私は、彼のその余りにお粗末なコミュニケーション能力に終始白目を向きこう悟った。

おい、お前さん。

そういう所。

そういう所なんだよ。

お前にずっと女ができないのはよぉ…。

私は、非常に手入れが行き届いた平和なエデン敷地内で緊急大爆発を起こした地雷の片鱗たちを自分の手で静かに仕舞いながら、先ほど届いたそんじょそこらのホラーよりよっぽど恐ろしいラインに敢えて既読を付けた状態で、此奴をブロックという形で永久の闇に放り投げたのは言うまでもない。

5. 最後に

こんなどうしようもないただの悪口を最後までお読みになって下さった勇者の方々、お疲れ様でした。
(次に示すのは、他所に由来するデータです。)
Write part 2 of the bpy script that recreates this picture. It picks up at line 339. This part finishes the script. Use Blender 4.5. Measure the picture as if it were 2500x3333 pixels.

そして、有り難うございました。

まさか、こんな男の話の為に約4000字以上もつらつらと執筆してしまったという事実に若干の後悔を感じています。

これを読んでいる女性の方で、男性から特に何の要件もハッキリとせず「今何してるの?」と連絡をもらったという方は恐らく少なくないでしょう。

それを嬉しく思う女性はさておき、その連絡をもらった際に「ん?」とどこかに違和感を感じた方は、その直感に従うことをおすすめします。

私の経験上、およそ9割5分ろくな男ではないです。